Principle 2: Capitalize on “learning moments”
Excerpts from Helping Neighborhood Groups and Leaders Grow Stronger by David M. Scheie.
There are two parts to this principle.
First, would-be assistance providers should stay in touch with the groups and leaders they would help. They should become knowledgeable and stay up-to-date about the group’s situation, its story, its culture and characters. They should establish themselves as friendly listeners, as people who take an interest without throwing their weight around. This means regular check-ins, the regular expression of friendly curiosity.

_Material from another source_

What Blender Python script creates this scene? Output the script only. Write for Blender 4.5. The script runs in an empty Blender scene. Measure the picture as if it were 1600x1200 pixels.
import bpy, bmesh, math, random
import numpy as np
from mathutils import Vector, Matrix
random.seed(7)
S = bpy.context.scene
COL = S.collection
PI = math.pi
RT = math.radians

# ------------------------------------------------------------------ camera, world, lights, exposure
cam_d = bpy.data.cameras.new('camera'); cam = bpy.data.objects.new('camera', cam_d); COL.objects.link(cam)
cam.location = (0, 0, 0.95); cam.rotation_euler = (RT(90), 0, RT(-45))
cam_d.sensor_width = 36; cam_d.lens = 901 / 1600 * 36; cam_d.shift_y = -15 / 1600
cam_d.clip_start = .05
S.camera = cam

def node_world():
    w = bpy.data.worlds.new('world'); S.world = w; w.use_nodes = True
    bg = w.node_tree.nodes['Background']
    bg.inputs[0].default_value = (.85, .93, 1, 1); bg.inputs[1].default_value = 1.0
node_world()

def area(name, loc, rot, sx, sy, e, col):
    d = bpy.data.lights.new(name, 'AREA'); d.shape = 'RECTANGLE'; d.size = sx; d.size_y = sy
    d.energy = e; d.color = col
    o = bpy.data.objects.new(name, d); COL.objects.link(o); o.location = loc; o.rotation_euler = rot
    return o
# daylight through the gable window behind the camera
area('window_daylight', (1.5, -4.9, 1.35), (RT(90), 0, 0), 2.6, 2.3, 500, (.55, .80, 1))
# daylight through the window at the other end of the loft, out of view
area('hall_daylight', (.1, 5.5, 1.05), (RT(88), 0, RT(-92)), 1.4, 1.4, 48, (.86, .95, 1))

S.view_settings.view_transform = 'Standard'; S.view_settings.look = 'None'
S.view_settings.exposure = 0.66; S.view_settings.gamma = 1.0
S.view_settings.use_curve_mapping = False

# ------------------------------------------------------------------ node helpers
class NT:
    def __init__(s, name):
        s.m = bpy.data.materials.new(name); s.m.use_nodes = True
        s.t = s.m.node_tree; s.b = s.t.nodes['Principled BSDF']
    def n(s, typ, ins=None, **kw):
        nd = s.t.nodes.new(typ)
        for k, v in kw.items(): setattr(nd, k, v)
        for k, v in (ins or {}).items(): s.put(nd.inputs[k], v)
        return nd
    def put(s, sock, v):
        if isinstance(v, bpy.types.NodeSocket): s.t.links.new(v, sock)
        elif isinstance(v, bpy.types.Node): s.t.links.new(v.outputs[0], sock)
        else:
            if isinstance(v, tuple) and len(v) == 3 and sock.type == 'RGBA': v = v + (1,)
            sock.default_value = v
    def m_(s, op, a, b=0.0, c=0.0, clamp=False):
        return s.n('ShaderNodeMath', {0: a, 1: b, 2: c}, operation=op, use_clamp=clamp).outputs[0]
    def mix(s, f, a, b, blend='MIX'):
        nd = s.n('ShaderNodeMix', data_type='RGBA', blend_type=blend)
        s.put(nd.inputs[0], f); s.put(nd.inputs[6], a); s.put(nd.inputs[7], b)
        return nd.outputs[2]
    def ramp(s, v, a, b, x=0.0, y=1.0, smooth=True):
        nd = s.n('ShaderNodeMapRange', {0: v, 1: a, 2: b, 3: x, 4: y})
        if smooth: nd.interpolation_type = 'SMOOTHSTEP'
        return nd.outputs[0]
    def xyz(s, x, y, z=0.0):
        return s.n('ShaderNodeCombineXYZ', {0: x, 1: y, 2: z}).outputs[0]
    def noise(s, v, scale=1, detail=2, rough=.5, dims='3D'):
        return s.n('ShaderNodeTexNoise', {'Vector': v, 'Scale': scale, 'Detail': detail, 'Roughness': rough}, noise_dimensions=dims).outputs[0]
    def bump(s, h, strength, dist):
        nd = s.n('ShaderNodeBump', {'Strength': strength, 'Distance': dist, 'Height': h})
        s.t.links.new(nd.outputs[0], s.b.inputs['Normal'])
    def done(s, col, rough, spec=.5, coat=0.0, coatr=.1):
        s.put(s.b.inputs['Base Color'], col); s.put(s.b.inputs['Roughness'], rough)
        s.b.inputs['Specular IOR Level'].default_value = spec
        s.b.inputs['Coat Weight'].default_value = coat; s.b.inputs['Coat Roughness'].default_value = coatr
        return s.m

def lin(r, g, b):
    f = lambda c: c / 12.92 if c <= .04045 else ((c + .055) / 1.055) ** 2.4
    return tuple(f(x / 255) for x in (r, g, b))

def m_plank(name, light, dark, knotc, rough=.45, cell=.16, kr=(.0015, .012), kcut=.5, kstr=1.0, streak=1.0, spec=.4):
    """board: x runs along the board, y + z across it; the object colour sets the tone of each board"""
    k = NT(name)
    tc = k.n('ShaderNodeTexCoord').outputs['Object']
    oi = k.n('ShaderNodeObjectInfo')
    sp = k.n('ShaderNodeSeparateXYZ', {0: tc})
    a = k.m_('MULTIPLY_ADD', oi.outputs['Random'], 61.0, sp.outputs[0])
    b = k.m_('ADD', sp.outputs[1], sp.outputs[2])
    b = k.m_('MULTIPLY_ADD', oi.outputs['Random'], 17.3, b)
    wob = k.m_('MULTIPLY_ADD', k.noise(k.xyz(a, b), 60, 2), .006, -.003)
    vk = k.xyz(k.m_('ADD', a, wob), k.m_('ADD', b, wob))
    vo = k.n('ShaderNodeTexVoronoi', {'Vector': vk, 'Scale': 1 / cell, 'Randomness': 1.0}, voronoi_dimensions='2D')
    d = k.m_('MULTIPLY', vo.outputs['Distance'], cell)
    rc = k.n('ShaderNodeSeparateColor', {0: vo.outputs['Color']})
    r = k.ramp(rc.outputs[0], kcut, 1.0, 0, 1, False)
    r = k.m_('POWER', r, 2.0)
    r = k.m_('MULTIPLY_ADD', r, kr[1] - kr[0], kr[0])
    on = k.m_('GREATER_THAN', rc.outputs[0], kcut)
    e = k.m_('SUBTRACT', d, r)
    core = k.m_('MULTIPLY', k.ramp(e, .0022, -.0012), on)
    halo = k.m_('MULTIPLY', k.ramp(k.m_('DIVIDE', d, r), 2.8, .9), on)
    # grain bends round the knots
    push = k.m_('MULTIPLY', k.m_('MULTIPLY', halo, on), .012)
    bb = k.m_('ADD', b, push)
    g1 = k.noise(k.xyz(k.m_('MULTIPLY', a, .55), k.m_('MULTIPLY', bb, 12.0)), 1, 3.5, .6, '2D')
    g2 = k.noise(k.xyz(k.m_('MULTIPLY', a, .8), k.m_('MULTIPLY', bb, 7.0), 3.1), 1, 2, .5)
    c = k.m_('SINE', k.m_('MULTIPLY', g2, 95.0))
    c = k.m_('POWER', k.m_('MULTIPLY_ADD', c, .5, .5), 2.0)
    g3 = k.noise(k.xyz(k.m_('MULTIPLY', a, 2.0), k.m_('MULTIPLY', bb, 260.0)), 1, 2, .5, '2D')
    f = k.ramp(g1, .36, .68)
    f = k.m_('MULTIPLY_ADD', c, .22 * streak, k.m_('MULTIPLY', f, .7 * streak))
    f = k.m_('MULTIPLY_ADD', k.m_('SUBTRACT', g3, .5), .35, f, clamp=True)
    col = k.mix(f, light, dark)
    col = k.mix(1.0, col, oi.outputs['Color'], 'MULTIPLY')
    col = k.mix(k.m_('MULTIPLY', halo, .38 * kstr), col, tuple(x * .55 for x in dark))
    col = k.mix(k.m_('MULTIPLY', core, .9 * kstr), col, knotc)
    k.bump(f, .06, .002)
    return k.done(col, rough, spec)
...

Staying in touch means the would-be helper is informed, with an accurate understanding of the group and its circumstances. And it means one is credible as a friend – not a know-it-all whose primary interest is in being able to prove his point or demonstrate his own intelligence, but someone whose heart is in the right place. This means that when one does offer advice or commentary, it is more likely to be taken in. Third, staying in touch means one is accessible, likely to be on hand when help is needed.
The second part of the principle is about timing. The key is to be responsive, and alert to “learning moments” – the developmental opportunities that arise in the course of a group doing its work and pursuing its agenda.
Help that comes at the right time is most efficient and has greatest impact. Typical moments of greatest learning – and problem solving – include (1) when a group faces a crisis, (b) when a group is stuck in pursuit of a goal, (c) when a group is getting started on a new project or campaign, and (d) when people are moving into new roles.
Change is not comfortable. Resistance to change is overcome when frustration with the current situation grows sufficiently intense, or the anticipated benefits of changing are sufficiently obvious. Recognizing when these triggering thresholds have been reached depends on understanding an organization’s current situation and enough of its history to recognize how the current situation is being perceived by group members.